2. In the course of my stay in Vilnius and Riga I delivered 30 formal presentations, most of them on Computer Science topics. I also had an opportunity to visit several academic and research institutions and to participate in consulting activities.

3. The State of computing technology in the Soviet Union strongly resembles the status in the United States circa 1970-1975. The Soviet major mainframes look like IBM 360's and 370's. They execute IBM instruction sets. The use of American software, such as IBM and IBM-compatible operating systems, compilers, and programming packages is widespread. Some of the American software is used without due regard to the proprietary rights.

4. The USICA should strengthen the Voice of America broadcasts because they command wide, popular interest and are widely appreciated in Lithuania.

5. Also, USICA should take steps to insure better distribution of the "America Illustrated" magazine within the Soviet Union. Current procedure, as it is handled by the Soviets, is a sham. Many people have heard of the magazine but have never (or only rarely) seen it.

6. Given the official, orchestrated, well known (and very boring) Soviet propaganda posture against the West, it is pertinent to note certain grass roots feelings. People in Lithuania express genuine concerns about such global issues as the atomic war, the neutron bomb, or the worrisome stress in the Soviet Union-China relations.

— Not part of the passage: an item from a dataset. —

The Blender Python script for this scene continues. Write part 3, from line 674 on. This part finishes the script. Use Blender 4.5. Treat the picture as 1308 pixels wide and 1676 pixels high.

Privately, people do not consider America nor the Western world as villains. I found a significant credibility gap, genuine Soviet style, between the official viewpoints expounded by the government-controlled press, communication media, and government agencies on one hand and individual citizens on the other. Surprisingly, sometimes these diametrically opposite norms are expressed from the same lips, with words spoken only minutes apart.

 

1 Abstracted from the "U.S. International Communication Agency Fact Sheet," issued by the Office of Congressional and Public Liaison, USICA, May, 1981, page 1.
2 For information and award applications contact the Council for International Exchange of Scholars, Eleven Dupont Circle, N.W., Suite 300, Washington, D.C. 20036.
3 The United States does not recognize the forcible incorporation of the Republic of Lithuania into the Soviet Union: "Background Notes, U.S.S.R.", Department of State Publication 7842, February 1978, U.S. Government Printing Office, 1978 J-261-124 (2390), distributed to Fulbright grantees.
4 For a detailed treatise, see "The Soviet Block's Unified System of Computers" by N. C. Davis and S. E. Goodman, pp. 93-122, ACM COMPUTING SURVEYS, Vol. 10, Number 2, June 1978.
5 Back home in 1982 I made inquiries about the status of IBM's OS, DOS,  IMS, and CICS software systems as well as about Cincom's TOTAL data base management system.
IBM's President Opel stated in his 4/19/82 letter to me that OS, DOS, and early versions of IMS, being public domain programs, have been readily available worldwide at no charge some years ago. IBM has no plans to offer their new virtual machines or their supporting software in the Eastern block because of current political conditions and the U.S. government licenses.
My 3/28/82 communication with Cincom Systems, Inc. revealed that the TOTAL system, when executing with OS/360, is used without Cincom's authorization. As a matter of fact, only through my inquiries did Cincom find out about this unauthorized use of their software product.